Clients need other investments to fill the gap and, at a time when so many people are struggling to make ends meet, fund providers and advisers can be a real force for good by helping clients achieve immediate income and long-term financial security.

When Isas replaced Peps (13 years ago, how time flies) the yearly allowance was £7000: a fortune for some, but a pittance to others. Back then I sometimes heard advisers say they did not bother with Isas for their high net-worth clients. It struck me as odd that anyone would ignore such a flexible and tax-efficient vehicle. I doubt that anybody ignores Isas today, especially now that the allowance is more generous and is linked to inflation.

So whether you are mopping up your clients’ Isa allowances or making plans for early in the new tax year, there are a wide range of income options to consider.

Equity income funds are some of the best known and most successful funds in the UK. Their enduring popularity is testament to the appeal of dividends combined with capital growth potential.

The ability to pay consistent dividends is a great indicator of a strong company. This can give investors confidence, but the recent fiscal crisis has demonstrated that even stalwarts of the market – such as banks – are not immune to the cycle of boom and bust. So we must remember the principles of diversification.

Asian equity income funds have recently emerged as an alternative to the UK. You will not need me to tell you that Asia is the engine that will drive global economic growth in future.

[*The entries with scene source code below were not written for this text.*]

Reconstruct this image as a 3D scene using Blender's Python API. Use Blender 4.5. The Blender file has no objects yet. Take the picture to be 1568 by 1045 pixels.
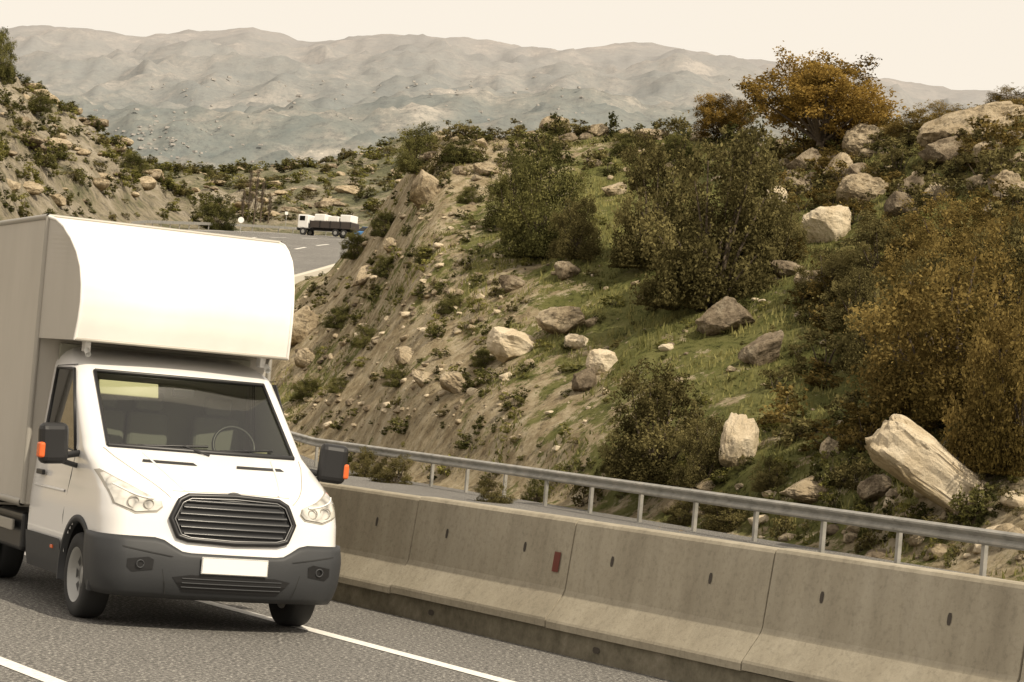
import bpy, bmesh, math, random
import numpy as np
from mathutils import Vector, Matrix
random.seed(7); rng=np.random.default_rng(11)
S=bpy.context.scene
S.view_settings.view_transform='Standard'; S.view_settings.look='None'; S.view_settings.exposure=0
# ---------------------------------------------------------------- camera
F=3702.0; CX,CY=784.,522.5; EYE=1.9
PITCH=math.atan(122.5/F); ROLL=math.radians(4.9)
cam=bpy.data.cameras.new("camera"); co=bpy.data.objects.new("camera",cam); S.collection.objects.link(co)
cam.sensor_width=36; cam.lens=F*36/1568; cam.clip_end=40000; cam.clip_start=.1
co.matrix_world=Matrix.Translation((0,0,EYE))@Matrix.Rotation(math.pi/2+PITCH,4,'X')@Matrix.Rotation(ROLL,4,'Z')
S.camera=co
sr,cr=math.sin(ROLL),math.cos(ROLL)
def derot(u,v):
    du,dv=u-CX,v-CY
    return du*cr+dv*sr, -du*sr+dv*cr
def elev(xp,v):
    return (122.5-((v-CY)-sr*xp)/cr)/F
# ---------------------------------------------------------------- noise
def hsh(ix,iy,sd):
    n=(ix.astype(np.int64)*374761393+iy.astype(np.int64)*668265263+sd*974634777)&0x7fffffff
    n=((n^(n>>13))*1274126177)&0x7fffffff
    n=n^(n>>16)
    return (n&0xffff)/65535.0
def vn(x,y,sd=0):
    x=np.asarray(x,float);y=np.asarray(y,float)
    ix=np.floor(x);iy=np.floor(y);fx=x-ix;fy=y-iy
    fx=fx*fx*(3-2*fx);fy=fy*fy*(3-2*fy)
    a=hsh(ix,iy,sd);b=hsh(ix+1,iy,sd);c=hsh(ix,iy+1,sd);d=hsh(ix+1,iy+1,sd)
    return (a+(b-a)*fx)*(1-fy)+(c+(d-c)*fx)*fy
def fbm(x,y,o=4,sd=0,ridge=False):
    s=0;a=1.;t=0
    for i in range(o):
        n=vn(x*2**i+i*17.3,y*2**i-i*9.1,sd+i)
        n=(1-np.abs(2*n-1)) if ridge else n
        s=s+a*n;t+=a;a*=.5
    return s/t
def sst(a,b,x):
    w=np.clip((x-a)/(b-a),0,1);return w*w*(3-2*w)
# ---------------------------------------------------------------- terrain height
def railD(t):
    r=(8.25-37.9*t)/max(.358+.934*t,.08); return 37.9+.934*r
cols=[]
def C(xp,Dc,vc=None,zc=None,z3=None,z4=13.,z5=25.,v6=None,z6=None):
    t=xp/F
    if zc is None: zc=EYE+elev(xp,vc)*Dc
    Db=min(railD(t)+1.6,Dc-12)
    if z3 is None: z3=zc*.85
    if z6 is None: z6=EYE+elev(xp,v6)*500 if v6 else 57.
    cols.append((t,Db,Dc,zc,z3,z4,z5,z6))
C(-4000,110,zc=12,z3=16,z4=30,z5=60,z6=80)
C(-1600,110,zc=8,z3=12,z4=25,z5=50,z6=65)
C(-900,110,zc=5,z3=8,z4=18,z5=42,z6=55)
C(-817,110,zc=4,z3=7,z4=16.5,z5=39.0,z6=56)
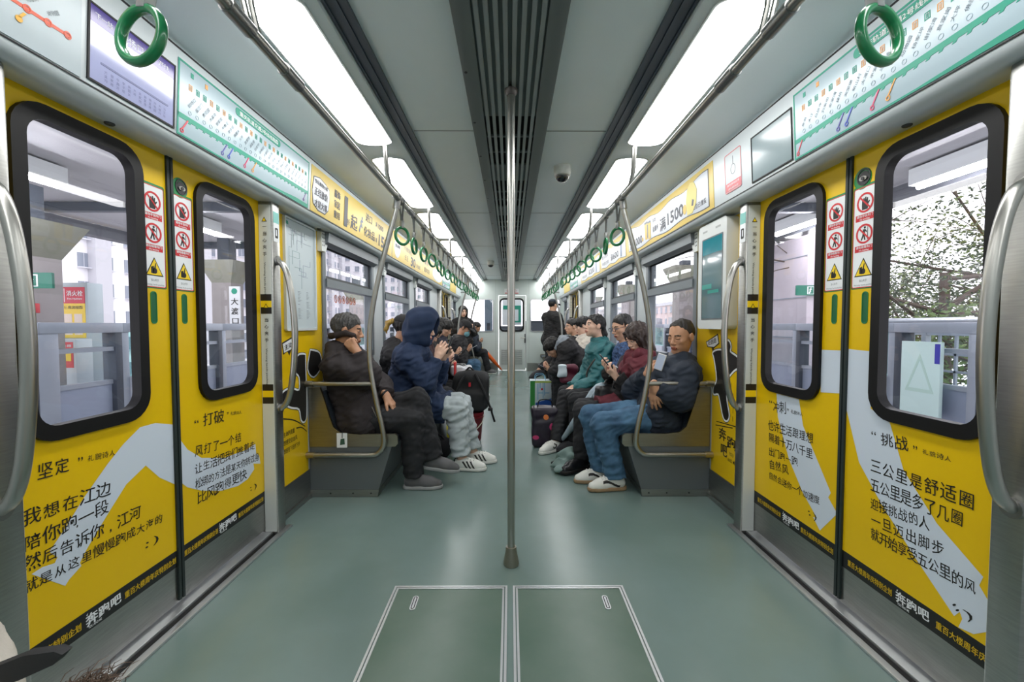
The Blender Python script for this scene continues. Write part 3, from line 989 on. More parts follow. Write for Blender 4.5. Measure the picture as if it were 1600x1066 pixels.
# ---------------------------------------------------------------- floor hatches
HM = mat('hatch_vinyl', (80, 104, 90), .3, noise=.12, nscale=5, col2=(92, 112, 100), spec=.5)
for s in (-1, 1):
    side = 'left' if s < 0 else 'right'
    x0, x1 = (-.505, -.012) if s < 0 else (.012, .495)
    root = thing('floor_hatch', ((x0 + x1) / 2, 1.2, 0), '%s green floor hatch with aluminium edging in front of the pole' % side, 'hatch', 'pair of floor hatches')
    B().box(x0 + .02, x1 - .02, .62, 1.785, .0, .003).build('lid', HM, root, smooth=False)
    fl = lambda a, b, t: V((a, b, t))
    b = B().prism([(x0, .6), (x1, .6), (x1, 1.807), (x0, 1.807)], fl, 0, .005, holes=[[(x0 + .009, .609), (x1 - .009, .609), (x1 - .009, 1.798), (x0 + .009, 1.798)]])
    b.prism([(x0 + .013, .613), (x1 - .013, .613), (x1 - .013, 1.794), (x0 + .013, 1.794)], fl, 0, .005, holes=[[(x0 + .021, .621), (x1 - .021, .621), (x1 - .021, 1.786), (x0 + .021, 1.786)]])
    b.build('frame', ALU, root)
    xc = -.396 if s < 0 else .398
    b = B().prism(rrect(xc - .012, xc + .012, 1.65, 1.738, .0115), fl, .003, .0055, holes=[rrect(xc - .0075, xc + .0075, 1.655, 1.733, .007)])
    b.mi(1); b.prism(rrect(xc - .0075, xc + .0075, 1.655, 1.733, .007), fl, .003, .0036)
    b.mi(0); b.prism(rrect(xc - .0035, xc + .0035, 1.66, 1.728, .003), fl, .0036, .006)
    b.build('lifting_ring', [ALU, RUBBER], root)

# ---------------------------------------------------------------- screens, maps, adverts
def sign_thing(name, fn, a0, a1, b0, b1, m, lab, cat, t=.003, group=None, r=0):
    root = thing(name, fn((a0 + a1) / 2, b0, 0), lab, cat, group)
    p = rrect(a0, a1, b0, b1, r) if r else [(a0, b0), (a1, b0), (a1, b1), (a0, b1)]
    B().prism(p, fn, 0, t).build('panel', m, root, smooth=False)
    return root

STATIONS = '较场口 临江门 黄花园 大溪沟 曾家岩 牛角沱 李子坝 佛图关 大坪 袁家岗 谢家湾 杨家坪 动物园 大堰村 马王场 平安 大渡口 新山村 天堂堡 建桥 金家湾 刘家坝 白居寺 大江 鱼洞'.split()
MAPB = mat('map_film', (170, 190, 198), .22)
def route_map(s, a0, a1, lab, full=True):
    """line map on the header; a0 -> a1 in reading direction"""
    f = hdr_fn(s)
    d = 1 if a1 > a0 else -1
    L = abs(a1 - a0)
    q = lambda a, b, t=0: f(a0 + d * a, b, t)
    root = sign_thing('route_map', q, 0, L, 1.853, 2.125, MAPB, lab, 'map', .002, 'line maps on the header boards')
    b = B()
    b.prism([(0, 1.853), (L, 1.853), (L, 2.125), (0, 2.125)], q, .002, .003, holes=[[(.007, 1.86), (L - .007, 1.86), (L - .007, 2.118), (.007, 2.118)]])
    b.prism(rrect(L * .32, L * .68, 2.078, 2.112, .016), q, .002, .0035)
    zl = lambda a: 1.925 + .018 * (a / L) + .0
    N = 40
    top = [(L * i / N, zl(L * i / N) + .009) for i in range(N + 1)]; bot = [(L * i / N, zl(L * i / N) - .009) for i in range(N + 1)]
    b.prism(top + bot[::-1], q, .002, .003)
    b.prism([(L * .55, 1.86), (L * .72, 1.868), (L * .85, 1.876), (L, 1.875), (L, 1.86)], q, .002, .003)
    n_ = len(STATIONS)
    xs = [L * (.06 + .90 * i / (n_ - 1)) for i in range(n_)]
    for i, x in enumerate(xs):
        b.prism([(x - .008, zl(x) - .016), (x + .003, zl(x) - .016), (x + .008, zl(x) - .009), (x - .003, zl(x) - .009)], q, .002, .003)
    b.build('green_line', TEAL, root, smooth=False)
    b = B()
    OR = mat('station_orange', (226, 160, 80), .4)
    for i, x in enumerate(xs):
        b.mi(1 if (i * 7) % 5 < 2 else 0)
        b.prism([(x - .0085, 2.035), (x + .0085, 2.035), (x + .0085, 2.057), (x - .0085, 2.057)], q, .002, .003, holes=[[(x - .0065, 2.0375), (x + .0065, 2.0375), (x + .0065, 2.0545), (x - .0065, 2.0545)]])
        b.prism([(x - .003, 2.039), (x - .0012, 2.039), (x - .0012, 2.052), (x - .003, 2.052)], q, .002, .003)
        b.prism([(x + .0012, 2.039), (x + .003, 2.039), (x + .003, 2.052), (x + .0012, 2.052)], q, .002, .003)
    b.mi(0); b.prism([(L * .06, 2.085), (L * .06 + .014, 2.085), (L * .06 + .014, 2.103), (L * .06, 2.103)], q, .002, .003)
    b.mi(1); b.prism([(L * .06 + .075, 2.085), (L * .06 + .089, 2.085), (L * .06 + .089, 2.103), (L * .06 + .075, 2.103)], q, .002, .003)
    b.build('platform_icons', [TEAL, OR], root, smooth=False)
    b = B()
    cols = [mat('line_red', (214, 60, 74), .4), mat('line_violet', (96, 92, 170), .4), mat('line_blue', (70, 90, 190), .4), mat('line_pink', (216, 70, 110), .4), mat('line_amber', (228, 160, 70), .4), mat('line_purple', (120, 80, 150), .4)]
    for i, fr in enumerate((.05, .27, .31, .42, .48, .97)):
        x = L * fr
        b.mi(i)
        b.prism([(x - .003, zl(x) - .006), (x + .003, zl(x) - .006), (x - .022, zl(x) - .045), (x - .028, zl(x) - .045)], q, .003, .004)
        b.prism(circle(x - .027, zl(x) - .053, .0085, 14), q, .003, .004, holes=[circle(x - .027, zl(x) - .053, .0045, 14)])
    b.build('branch_lines', cols, root, smooth=False)
    b = B()
    for i, x in enumerate(xs):
        b.prism(circle(x, zl(x) + .026, .008, 14), q, .002, .003, holes=[circle(x, zl(x) + .026, .0065, 14)])
    b.build('station_dots', mat('dot_grey', (150, 170, 180), .4), root, smooth=False)
    t = Text()
    for i, x in enumerate(xs):
        st = STATIONS[i] if d > 0 else STATIONS[-1 - i]
        ln = .018 * len(st)
        z0 = zl(x) + .042
        t.line(st, q, (x - .004, z0), (x - .004 + ln * .6, z0 + ln * .8), .015, t=.003)
    t.build('station_names', mat('map_text_grey', (84, 100, 110), .5), root)
    t = Text()
    t.line('重庆轨道交通2号线线路图', q, (L * .345, 2.086), (L * .655, 2.086), .022, .01, t=.004)
    t.build('map_title', PAPER, root)
    return root
route_map(-1, 1.572, 2.57, 'teal bordered line map on the left header between screen and yellow advert')
route_map(1, 1.822, .84, 'teal bordered line map on the right header above the door')
route_map(-1, 7.60, 8.55, 'far teal bordered line map on the left header over the second door')
route_map(1, 8.55, 7.60, 'far teal bordered line map on the right header over the second door')

# orange line map in the upper left corner
f = hdr_fn(-1)
root = sign_thing('line_map', f, .46, 1.228, 1.853, 2.125, mat('map_white', (178, 190, 194), .3), 'white line map with red stations in the top left corner', 'map', .002)
RO = mat('line_vermilion', (214, 92, 62), .4)
b = B().prism([(.46, 2.062), (1.222, 2.062), (1.222, 2.123), (.46, 2.123)], f, .002, .003)
b.build('title_bar', RO, root, smooth=False)
b = B().prism([(.50, 1.940), (1.196, 1.940), (1.196, 1.949), (.50, 1.949)], f, .002, .0028)
for a in np.arange(.55, 1.2, .0485):
    b.prism(circle(a + .01, 1.9445, .010, 16), f, .0028, .0036, holes=[circle(a + .01, 1.9445, .0065, 16)])
b.build('red_line', RO, root, smooth=False)
t = Text()
for i, a in enumerate(np.arange(.56, 1.17, .0485)):
    t.line(STATIONS[i], f, (a, 1.962), (a + .028, 1.984), .012, t=.0028)
t.line('跨座式单轨', f, (1.10, 2.085), (1.2, 2.085), .022, t=.0035)
t.build('station_names', mat('map_text_grey2', (110, 116, 120), .5), root)
B().prism([(1.085, 1.93), (1.092, 1.93), (1.08, 1.912), (1.073, 1.912)], f, .003, .004).prism(circle(1.076, 1.908, .008, 12), f, .003, .004).build('branch_mark', mat('mark_amber', (226, 170, 60), .4), root, smooth=False)

# screens on the header
def lcd(s, a0, a1, lab, on):
    f = hdr_fn(s)
    a0, a1 = sorted((a0, a1))
    root = thing('header_screen', f((a0 + a1) / 2, 1.865, 0), lab, 'screen', 'display screens on the header boards')
    z0, z1 = 1.862, 2.085
    B().prism([(a0, z0), (a1, z0), (a1, z1), (a0, z1)], f, 0, .004, holes=[[(a0 + .006, z0 + .006), (a1 - .006, z0 + .006), (a1 - .006, z1 - .006), (a0 + .006, z1 - .006)]]).build('bezel', RUBBER, root)
    m = mat('lcd_lavender', (158, 162, 196), .09, emit=.22, coat=.6) if on else mat('lcd_off', (128, 146, 150), .22, coat=.5)
    B().prism([(a0 + .005, z0 + .005), (a1 - .005, z0 + .005), (a1 - .005, z1 - .005), (a0 + .005, z1 - .005)], f, .001, .002).build('display', m, root, smooth=False)
    if on:
        B().prism([(a0 + .006, 2.032), (a1 - .006, 2.032), (a1 - .006, z1 - .006), (a0 + .006, z1 - .006)], f, .002, .0026).build('display_bar', mat('lcd_violet', (66, 52, 128), .12, emit=.2), root, smooth=False)
        t = Text()
        t.line('下一站', f, (a0 + .02, 2.048), (a0 + .075, 2.048), .018, t=.003)
        t.line('较场口', f, (a0 + .10, 2.04), (a0 + .18, 2.04), .026, t=.003)
        t.line('开往', f, (a1 - .075, 2.048), (a1 - .03, 2.048), .016, t=.003)
        t.build('display_text', PAPER, root)
        t = Text()
        b = B()
        b.prism([(a0 + .04, 1.925), (a1 - .03, 1.925), (a1 - .03, 1.931), (a0 + .04, 1.931)], f, .002, .003)
        b.build('display_line', mat('lcd_ink', (90, 96, 140), .3), root, smooth=False)
        for i in range(12):
            x = a0 + .05 + i * .0195
            for j, ch in enumerate(STATIONS[i + 3]):
                t.line(ch, f, (x, 1.905 - .012 * j), (x + .010, 1.905 - .012 * j), .010, t=.003)
        t.build('display_stations', mat('lcd_ink', (90, 96, 140), .3), root)
lcd(-1, 1.245, 1.560, 'lit lavender screen with route display on the left header', True)
lcd(1, 2.140, 1.835, 'blank grey screen on the right header beside the line map', False)

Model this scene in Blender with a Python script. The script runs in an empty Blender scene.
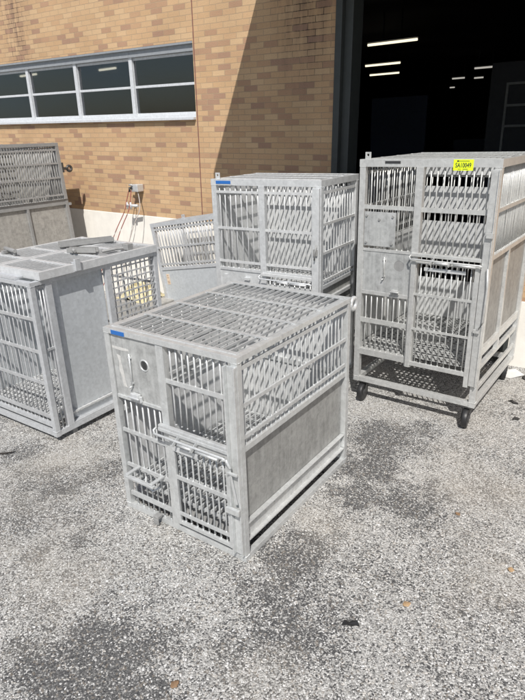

What is more, the investable universe is large, with more companies in Asia yielding over 4 per cent than in the UK and continental Europe combined. The long held belief that you can combine good levels of income where the income rises over time and get above average capital growth is really being borne out in many Asian companies - and it is a great geographic diversifier.

For those whose risk profile does not allow for equities, or if you simply want to introduce some diversification, then bonds are of course the other obvious asset class to consider. The shakeout in the corporate debt market in the last few years has created a situation where astute active managers can use their research expertise to add value.